Autor Cubitt ist so frei, durch dieses Belfast, wo noch immer nicht definitiv entschieden ist, ob der Protestant oder der Katholik den wahren Herrn Jesus kennt, weitere Gewalt-, Geld- und Koksspuren zu ziehen. Ob diese mehr atmosphärisch oder zentral ins Katzund-Maus-Spiel zielen – time will tell.

"Akte X"-Star Gillian Anderson wieder in einer Serienrolle

„The Fall“ geht hoch rein bei der Besetzung. Mehr als zehn Jahre hat es gedauert, bis Gillian Anderson nach „Akte X“ wieder eine Serienrolle übernahm. Klar ist ihre Stella Gibson klug, schön und kühl, sehr kühl. Sie ist der Täter- und der Wahrheitsfindung verpflichtet. Sie agiert wie ein Hammer, der in jedem Problem einen Nagel sieht. Das ist der Tag- und Taten-Mensch, dort ist der Nacht- und Nomandenmensch. Ruhelos, nicht tief verzweifelt, tief sehnsüchtig nach dem Leben. Gillian Anderson zeigt den Reichtum dieser Figur, ihre Schluchten und Höhen. Sie ist keine Außenseiterin, Rudelbildung ist ihre Sache aber nicht.
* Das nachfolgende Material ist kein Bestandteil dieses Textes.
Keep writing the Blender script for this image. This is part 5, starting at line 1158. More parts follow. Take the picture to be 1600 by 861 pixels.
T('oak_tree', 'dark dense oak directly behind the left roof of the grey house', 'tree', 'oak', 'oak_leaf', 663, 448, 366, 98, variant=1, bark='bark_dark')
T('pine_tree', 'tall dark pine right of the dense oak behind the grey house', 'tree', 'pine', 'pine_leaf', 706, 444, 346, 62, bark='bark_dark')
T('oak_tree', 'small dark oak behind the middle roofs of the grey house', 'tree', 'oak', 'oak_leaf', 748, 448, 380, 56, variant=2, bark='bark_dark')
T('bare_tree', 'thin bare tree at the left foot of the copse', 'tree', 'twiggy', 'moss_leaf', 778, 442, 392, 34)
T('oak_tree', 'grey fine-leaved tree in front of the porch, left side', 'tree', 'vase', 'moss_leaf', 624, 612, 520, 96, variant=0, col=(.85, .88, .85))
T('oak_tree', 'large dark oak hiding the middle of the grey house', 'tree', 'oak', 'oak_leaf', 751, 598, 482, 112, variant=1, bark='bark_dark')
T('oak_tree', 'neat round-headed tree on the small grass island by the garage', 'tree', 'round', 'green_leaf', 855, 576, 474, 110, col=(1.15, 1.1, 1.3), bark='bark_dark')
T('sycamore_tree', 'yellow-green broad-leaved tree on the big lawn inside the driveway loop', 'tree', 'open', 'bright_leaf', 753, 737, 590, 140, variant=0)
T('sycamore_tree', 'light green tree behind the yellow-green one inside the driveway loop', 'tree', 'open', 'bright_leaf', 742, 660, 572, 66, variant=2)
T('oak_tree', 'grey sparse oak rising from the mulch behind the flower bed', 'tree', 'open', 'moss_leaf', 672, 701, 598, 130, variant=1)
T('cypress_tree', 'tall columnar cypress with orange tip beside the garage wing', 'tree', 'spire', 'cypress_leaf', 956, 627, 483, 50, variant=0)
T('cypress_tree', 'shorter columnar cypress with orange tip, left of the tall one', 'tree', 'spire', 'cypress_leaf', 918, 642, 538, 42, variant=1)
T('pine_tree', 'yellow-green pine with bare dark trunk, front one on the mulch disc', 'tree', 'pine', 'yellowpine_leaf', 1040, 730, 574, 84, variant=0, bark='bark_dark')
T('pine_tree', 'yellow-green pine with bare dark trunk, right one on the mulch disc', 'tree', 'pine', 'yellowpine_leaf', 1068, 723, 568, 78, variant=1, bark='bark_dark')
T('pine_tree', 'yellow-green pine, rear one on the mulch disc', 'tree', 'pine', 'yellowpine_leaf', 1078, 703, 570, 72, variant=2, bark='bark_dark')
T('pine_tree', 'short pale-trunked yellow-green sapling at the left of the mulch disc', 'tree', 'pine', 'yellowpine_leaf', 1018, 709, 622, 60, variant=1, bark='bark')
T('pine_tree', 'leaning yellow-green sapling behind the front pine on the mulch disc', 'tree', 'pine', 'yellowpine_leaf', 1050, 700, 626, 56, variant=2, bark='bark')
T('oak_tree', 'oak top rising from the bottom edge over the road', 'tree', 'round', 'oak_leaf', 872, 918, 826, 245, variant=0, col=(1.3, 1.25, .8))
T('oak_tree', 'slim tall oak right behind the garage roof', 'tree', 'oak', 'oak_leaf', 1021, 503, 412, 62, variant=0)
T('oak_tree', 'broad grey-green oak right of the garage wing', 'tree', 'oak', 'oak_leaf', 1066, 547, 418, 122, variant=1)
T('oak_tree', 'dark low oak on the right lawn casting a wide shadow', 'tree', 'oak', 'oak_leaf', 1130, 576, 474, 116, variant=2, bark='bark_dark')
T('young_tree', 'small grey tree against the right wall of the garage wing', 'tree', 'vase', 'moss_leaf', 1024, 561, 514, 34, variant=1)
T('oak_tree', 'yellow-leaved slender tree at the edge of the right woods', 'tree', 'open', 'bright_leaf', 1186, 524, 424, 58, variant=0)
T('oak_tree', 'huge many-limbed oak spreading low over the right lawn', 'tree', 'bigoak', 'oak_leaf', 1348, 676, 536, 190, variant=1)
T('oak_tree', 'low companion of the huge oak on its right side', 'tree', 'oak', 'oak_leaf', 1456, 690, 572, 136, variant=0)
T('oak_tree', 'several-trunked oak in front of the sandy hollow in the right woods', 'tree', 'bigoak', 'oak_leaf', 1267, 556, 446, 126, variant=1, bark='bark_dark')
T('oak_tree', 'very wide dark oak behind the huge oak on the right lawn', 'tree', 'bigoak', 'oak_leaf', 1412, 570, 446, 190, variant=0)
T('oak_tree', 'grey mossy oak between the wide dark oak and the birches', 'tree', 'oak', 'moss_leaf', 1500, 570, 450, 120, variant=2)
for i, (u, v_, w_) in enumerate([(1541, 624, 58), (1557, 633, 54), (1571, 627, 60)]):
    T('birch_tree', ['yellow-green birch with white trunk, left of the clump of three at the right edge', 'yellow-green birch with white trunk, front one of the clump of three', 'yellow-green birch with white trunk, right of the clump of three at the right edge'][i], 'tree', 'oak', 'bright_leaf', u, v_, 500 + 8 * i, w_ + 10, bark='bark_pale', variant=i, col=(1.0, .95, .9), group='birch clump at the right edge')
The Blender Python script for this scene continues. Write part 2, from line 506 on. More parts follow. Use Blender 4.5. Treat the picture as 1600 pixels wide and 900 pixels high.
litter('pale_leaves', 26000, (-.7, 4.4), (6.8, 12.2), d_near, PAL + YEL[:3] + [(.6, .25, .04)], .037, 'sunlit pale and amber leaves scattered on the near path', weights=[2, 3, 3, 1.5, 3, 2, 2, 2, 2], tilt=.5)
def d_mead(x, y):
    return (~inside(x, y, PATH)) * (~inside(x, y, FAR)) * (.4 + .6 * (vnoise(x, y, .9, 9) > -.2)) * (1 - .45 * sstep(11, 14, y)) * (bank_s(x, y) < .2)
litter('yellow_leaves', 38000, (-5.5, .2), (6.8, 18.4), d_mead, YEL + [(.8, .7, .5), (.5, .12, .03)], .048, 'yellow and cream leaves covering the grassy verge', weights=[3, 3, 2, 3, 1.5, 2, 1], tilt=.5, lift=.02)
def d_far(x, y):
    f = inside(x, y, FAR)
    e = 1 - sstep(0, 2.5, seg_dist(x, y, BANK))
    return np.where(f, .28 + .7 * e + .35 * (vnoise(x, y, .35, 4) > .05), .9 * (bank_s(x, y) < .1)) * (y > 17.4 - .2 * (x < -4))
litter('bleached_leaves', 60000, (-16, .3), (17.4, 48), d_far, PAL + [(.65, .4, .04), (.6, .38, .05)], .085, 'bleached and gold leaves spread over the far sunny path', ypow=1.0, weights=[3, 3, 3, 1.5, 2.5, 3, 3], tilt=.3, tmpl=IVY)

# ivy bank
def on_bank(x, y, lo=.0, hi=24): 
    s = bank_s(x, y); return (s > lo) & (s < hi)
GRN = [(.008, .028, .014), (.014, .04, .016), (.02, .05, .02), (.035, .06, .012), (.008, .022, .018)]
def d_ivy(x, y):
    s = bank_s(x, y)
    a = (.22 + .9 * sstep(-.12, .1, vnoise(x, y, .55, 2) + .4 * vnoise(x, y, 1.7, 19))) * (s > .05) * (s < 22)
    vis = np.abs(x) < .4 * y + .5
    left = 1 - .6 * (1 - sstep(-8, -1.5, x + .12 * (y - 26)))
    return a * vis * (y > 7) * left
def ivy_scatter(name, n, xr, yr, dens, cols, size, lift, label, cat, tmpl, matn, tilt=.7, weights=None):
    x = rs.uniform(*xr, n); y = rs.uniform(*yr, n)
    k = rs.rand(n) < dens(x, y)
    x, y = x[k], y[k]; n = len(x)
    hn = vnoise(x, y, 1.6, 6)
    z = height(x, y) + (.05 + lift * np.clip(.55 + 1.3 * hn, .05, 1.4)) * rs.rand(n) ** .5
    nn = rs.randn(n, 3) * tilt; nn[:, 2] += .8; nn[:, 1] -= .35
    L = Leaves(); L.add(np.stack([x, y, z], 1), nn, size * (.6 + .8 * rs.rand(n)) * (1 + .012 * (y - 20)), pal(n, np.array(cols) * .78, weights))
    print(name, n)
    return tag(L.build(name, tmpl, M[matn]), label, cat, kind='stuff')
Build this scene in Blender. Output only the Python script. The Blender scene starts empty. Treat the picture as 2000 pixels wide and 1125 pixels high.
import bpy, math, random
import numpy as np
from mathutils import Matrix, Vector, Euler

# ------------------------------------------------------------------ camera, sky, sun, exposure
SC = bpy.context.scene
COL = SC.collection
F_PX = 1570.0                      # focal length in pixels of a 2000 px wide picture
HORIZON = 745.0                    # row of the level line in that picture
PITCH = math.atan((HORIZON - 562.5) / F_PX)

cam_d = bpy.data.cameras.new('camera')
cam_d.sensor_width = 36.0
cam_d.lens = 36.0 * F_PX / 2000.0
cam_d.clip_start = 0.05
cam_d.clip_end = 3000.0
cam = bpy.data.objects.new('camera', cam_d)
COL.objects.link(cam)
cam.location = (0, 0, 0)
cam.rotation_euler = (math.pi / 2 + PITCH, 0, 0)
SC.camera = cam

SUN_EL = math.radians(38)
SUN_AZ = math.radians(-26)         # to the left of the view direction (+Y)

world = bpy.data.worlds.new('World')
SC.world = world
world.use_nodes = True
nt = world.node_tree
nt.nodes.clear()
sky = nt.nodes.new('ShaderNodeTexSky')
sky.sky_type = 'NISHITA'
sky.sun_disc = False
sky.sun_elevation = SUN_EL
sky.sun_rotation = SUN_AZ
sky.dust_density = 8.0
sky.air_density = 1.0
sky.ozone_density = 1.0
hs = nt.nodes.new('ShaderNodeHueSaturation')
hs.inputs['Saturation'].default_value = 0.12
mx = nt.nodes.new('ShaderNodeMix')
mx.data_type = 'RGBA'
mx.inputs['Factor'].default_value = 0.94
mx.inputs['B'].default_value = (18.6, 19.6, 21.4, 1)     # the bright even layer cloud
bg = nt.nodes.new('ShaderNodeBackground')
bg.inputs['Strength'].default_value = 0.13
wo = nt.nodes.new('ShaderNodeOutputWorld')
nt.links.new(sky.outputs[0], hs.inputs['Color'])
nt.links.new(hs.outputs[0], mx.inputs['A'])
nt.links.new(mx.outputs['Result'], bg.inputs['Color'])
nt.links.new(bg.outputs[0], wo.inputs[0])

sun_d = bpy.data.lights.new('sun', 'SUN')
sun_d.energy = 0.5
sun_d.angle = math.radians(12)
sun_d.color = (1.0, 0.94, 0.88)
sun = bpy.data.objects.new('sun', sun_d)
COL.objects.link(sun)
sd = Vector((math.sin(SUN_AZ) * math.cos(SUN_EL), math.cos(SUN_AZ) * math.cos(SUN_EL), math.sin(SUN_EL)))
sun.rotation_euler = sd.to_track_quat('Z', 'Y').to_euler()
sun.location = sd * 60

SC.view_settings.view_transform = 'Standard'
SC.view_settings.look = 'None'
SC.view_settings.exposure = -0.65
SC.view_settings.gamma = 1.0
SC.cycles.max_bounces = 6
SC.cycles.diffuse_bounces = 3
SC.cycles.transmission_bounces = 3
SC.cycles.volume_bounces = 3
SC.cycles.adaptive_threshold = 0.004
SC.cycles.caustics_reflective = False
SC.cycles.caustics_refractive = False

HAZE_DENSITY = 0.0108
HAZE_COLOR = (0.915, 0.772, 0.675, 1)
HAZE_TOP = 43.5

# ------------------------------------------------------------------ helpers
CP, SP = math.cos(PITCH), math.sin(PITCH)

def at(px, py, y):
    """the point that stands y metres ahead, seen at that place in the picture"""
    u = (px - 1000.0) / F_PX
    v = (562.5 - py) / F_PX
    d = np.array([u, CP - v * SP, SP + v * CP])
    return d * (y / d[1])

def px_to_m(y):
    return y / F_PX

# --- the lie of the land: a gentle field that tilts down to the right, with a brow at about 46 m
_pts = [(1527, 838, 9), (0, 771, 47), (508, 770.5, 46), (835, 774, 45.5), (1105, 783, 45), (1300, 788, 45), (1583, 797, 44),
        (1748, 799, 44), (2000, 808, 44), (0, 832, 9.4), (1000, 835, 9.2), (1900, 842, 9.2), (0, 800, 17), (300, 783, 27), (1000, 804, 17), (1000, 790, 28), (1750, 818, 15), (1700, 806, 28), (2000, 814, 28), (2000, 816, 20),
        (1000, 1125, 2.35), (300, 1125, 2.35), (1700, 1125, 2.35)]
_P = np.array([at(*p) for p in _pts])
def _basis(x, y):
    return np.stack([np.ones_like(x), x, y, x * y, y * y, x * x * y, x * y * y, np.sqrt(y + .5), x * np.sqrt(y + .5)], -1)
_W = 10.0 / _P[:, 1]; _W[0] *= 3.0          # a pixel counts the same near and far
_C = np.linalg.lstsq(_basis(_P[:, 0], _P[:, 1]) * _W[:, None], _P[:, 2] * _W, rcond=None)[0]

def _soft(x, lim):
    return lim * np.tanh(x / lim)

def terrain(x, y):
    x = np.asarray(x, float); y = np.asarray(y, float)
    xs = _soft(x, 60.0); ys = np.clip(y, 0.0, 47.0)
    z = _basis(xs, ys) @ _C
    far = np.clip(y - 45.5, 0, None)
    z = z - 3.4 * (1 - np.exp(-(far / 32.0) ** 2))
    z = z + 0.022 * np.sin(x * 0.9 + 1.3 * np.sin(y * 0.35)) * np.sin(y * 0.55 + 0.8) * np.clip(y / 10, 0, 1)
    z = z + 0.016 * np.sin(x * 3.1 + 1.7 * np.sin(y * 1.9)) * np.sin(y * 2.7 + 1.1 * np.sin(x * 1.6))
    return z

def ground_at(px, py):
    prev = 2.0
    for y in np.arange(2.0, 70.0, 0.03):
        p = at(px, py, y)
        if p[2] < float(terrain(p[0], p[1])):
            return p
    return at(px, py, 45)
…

Auf der anderen Seite des Gesetzes steht Paul Spector, gespielt von Jamie Dornan, der nach dem „Belfast“-Part als Christian Grey in der Verfilmung der Frauen-Fantasie von „Fifty Shades of Grey“ weltpopulär werden sollte. Spector, nach außen normal als Psychotherapeut und Familienvater, ist ein serieller Mörder junger Frauen. Seine sexuelle Befriedigung zieht er aus der vollkommenen Kontrolle über seine Opfer. Wie jeder Süchtige muss er von Tat zu Tat seine Dosis erhöhen.

Autor Allan Cubitt, der in den ersten drei Folgen auch Regie führt, lässt das Publikum intensiv teilhaben an der Tatverrichtung und aparten Opferzurichtung durch Paul Spector. Aber was auf den ersten Blick spekulativ und zuschauerheischig aussehen mag, ist tatsächlich das Protokoll und Psychogramm eines Psychopathen. Zu diesem Mordritual gehört auch, dass er bei seinen Morden ein bestimmtes Outfit anzieht, quasi in eine neue, andere Identität schlüpft. Jamie Dornan zieht das Interesse auf das Warum seiner Obsession.

Wirklich nichts gegen die „Tatort“-Anstrengung! Das ist geglücktes Spannungsfernsehen. Aber schon gar nichts gegen „The Fall – Tod in Belfast“. Das ist Fernsehen, das nicht wie der „Tatort“ in 90 Minuten auf Überwältigung, sondern in neun Stunden auf Überzeugung setzt.